Beginning with Mike Mincberg and Christi Clements, the ERC disqualified two students passionate about the betterment of our already struggling university. For the amount of students who are already ashamed of attending such an institution of mediocrity, I’m surprised our student leaders would even consider disqualifying two students willing to devote a year of their lives toward this university’s benefit.

Imagine that, giving back to the school with terrible customer service, loads of bureaucracy and funding spread thin.

Yet again, the ERC is contemplating reprimanding two more potential student leaders. Job well done, ERC. It’s no wonder there’s such a shortage of students willing to run for a seat on the senate. I wouldn’t want to be associated with Student Government either. Don’t get me wrong — I give respect to those students actually working toward the greater good. Unfortunately though, by the ERC’s ruling, I, as a USF student, am unable to tell the difference between any two things.

My initial reaction was to post a sign in front of the ERC’s office featuring a giant middle finger. However, I would have had to take that down for fear I might infringe upon a copyright.

Mikel Jorgensen is a junior majoring in communication.

Over the past few weeks, I have read about Student Government and all the problems they are being faced with, such as campaign problems and lack of participation in the senate. I think that the lack of respect and participation from our students has to do with the fact that SG is not doing its job.
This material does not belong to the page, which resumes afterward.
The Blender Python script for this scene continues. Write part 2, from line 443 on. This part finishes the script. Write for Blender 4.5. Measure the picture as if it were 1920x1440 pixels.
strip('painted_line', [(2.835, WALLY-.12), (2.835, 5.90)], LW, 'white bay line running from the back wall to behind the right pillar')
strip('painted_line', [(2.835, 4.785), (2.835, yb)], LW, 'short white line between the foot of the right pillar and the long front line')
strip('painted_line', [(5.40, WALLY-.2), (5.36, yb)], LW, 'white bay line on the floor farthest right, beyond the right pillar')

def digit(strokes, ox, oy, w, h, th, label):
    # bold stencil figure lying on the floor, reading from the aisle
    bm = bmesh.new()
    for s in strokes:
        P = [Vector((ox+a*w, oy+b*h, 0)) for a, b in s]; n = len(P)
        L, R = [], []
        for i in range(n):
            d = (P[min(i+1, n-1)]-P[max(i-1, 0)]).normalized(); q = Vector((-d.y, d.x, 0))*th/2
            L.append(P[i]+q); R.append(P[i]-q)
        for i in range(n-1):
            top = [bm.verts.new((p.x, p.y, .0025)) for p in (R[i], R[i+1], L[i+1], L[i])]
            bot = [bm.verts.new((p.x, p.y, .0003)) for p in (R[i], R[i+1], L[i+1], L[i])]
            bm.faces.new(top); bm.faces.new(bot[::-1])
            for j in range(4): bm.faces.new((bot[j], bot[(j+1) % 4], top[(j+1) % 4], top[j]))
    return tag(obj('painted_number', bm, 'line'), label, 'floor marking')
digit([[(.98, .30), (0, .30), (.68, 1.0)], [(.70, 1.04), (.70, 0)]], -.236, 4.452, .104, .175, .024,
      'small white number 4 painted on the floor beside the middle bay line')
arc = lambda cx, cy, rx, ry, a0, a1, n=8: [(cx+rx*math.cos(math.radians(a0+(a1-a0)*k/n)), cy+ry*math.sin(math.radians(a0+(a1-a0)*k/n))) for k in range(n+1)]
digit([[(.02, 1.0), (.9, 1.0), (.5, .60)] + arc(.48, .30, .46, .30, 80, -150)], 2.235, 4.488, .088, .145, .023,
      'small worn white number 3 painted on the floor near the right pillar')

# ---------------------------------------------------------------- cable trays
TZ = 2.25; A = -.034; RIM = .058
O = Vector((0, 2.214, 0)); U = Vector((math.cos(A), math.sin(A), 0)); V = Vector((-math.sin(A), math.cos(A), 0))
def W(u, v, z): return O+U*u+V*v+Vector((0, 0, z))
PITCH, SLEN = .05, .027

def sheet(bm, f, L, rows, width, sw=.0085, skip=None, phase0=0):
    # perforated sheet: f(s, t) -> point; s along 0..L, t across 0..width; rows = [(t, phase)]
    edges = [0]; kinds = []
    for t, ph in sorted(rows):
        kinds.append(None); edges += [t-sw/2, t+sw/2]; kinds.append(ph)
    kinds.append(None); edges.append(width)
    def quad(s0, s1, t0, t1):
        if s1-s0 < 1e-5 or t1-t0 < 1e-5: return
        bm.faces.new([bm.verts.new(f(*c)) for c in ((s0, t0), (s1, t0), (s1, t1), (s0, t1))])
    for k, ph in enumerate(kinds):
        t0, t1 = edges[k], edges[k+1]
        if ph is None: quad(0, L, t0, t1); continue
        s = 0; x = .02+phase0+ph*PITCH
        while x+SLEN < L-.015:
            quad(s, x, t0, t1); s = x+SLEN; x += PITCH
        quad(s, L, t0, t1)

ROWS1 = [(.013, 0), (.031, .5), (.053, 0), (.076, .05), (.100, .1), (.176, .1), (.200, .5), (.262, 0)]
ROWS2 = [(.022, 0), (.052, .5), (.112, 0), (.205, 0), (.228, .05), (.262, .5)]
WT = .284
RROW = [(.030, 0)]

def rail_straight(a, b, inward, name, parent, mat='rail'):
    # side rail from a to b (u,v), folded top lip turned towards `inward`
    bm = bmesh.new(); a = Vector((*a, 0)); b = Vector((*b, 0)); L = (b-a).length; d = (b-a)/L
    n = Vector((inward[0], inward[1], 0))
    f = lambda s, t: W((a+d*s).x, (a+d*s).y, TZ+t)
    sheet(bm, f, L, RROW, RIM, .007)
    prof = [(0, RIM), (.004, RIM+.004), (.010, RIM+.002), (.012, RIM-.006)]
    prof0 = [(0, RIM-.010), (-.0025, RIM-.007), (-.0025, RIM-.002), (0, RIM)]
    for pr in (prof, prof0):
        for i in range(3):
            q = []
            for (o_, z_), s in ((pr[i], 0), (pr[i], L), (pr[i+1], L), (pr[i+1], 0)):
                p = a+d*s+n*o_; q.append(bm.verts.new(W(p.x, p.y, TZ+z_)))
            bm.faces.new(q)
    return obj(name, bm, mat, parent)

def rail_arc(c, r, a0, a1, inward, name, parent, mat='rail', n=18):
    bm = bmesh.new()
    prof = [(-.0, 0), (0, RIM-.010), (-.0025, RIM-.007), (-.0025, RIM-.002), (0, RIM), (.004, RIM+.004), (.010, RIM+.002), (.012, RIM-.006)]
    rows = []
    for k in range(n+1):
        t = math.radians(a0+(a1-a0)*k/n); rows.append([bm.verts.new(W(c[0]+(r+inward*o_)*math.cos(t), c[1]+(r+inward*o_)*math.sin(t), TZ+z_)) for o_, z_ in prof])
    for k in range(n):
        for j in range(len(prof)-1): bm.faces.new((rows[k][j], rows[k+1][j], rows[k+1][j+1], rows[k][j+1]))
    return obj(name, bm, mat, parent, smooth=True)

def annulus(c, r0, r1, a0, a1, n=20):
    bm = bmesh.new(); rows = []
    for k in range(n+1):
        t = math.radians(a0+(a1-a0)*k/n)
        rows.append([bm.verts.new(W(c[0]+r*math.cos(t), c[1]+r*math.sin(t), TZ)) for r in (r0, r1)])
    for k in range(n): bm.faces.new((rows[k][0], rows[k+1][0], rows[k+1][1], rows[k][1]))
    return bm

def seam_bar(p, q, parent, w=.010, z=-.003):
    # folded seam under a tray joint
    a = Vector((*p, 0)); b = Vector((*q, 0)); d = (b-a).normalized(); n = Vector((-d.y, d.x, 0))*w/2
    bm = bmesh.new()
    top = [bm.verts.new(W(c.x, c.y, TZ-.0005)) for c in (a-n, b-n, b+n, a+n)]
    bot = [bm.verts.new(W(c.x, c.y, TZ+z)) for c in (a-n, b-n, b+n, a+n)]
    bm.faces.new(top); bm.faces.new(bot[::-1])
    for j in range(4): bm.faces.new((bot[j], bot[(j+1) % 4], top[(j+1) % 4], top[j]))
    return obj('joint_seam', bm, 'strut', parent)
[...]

SG is not doing its job representing the student body, but in fact is wasting valuable time on meaningless issues such as their campaign logo power trip. As students, we would like to see devote its time to try to fix the problems that affect their constituents, like rising tuition costs and lack of parking for students.

I think that we as student body see that SG is wasting both its time and ours by pursuing these issues. In my opinion the lack of students running for senate is because of these problems. No one wants to run for a government position in a government that wastes its time and accomplishes nothing.

I am a close friend of both Mike Mincberg and J.P. Murphy and I know they both care about this university and what the students want. To disqualify a great candidate and trouble another with such ridiculous charges just goes to show the students that the SG is walking the wrong path.

I think whichever candidate wins this election will be better than what we have now, and I only encourage them to worry about real issues and not pointless matters that don’t affect the student body one way or another.

Kyle Kettinger is a senior majoring in political science.

Celebrate meaning, not stereotypes
Re: “Everybody can be Irish on St. Patrick’s Day” March 16

Grace Agostin’s column was a sloppy collection of stereotypes that would have been offensive if it wasn’t so short sighted and ridiculous. Instead of writing something meaningful about St. Patty’s Day, which may have taken some effort and research, she took the easy way out and lumped all Irish people into the “Drunk potato-eating Mick” stereotype. The only stereotype she seems to have missed is the one about Irish people liking to fight.

Her column should have been called “The idiot’s guide to St. Patrick’s Day.”

March is women’s history month. According to Agostin’s logic, we should celebrate it by being irritable for a week and driving poorly.

Sticking feathers up your butt doesn’t make you a chicken, and getting drunk on St. Patrick’s Day doesn’t make you Irish. More interesting commentary on Irish culture could have been derived from a Bennigan’s menu.

Also, U2 is not the “greatest rock group to come out of Ireland,” that would be The Pogues; U2 is just more popular.

Stephen Bedell is a junior majoring in political science.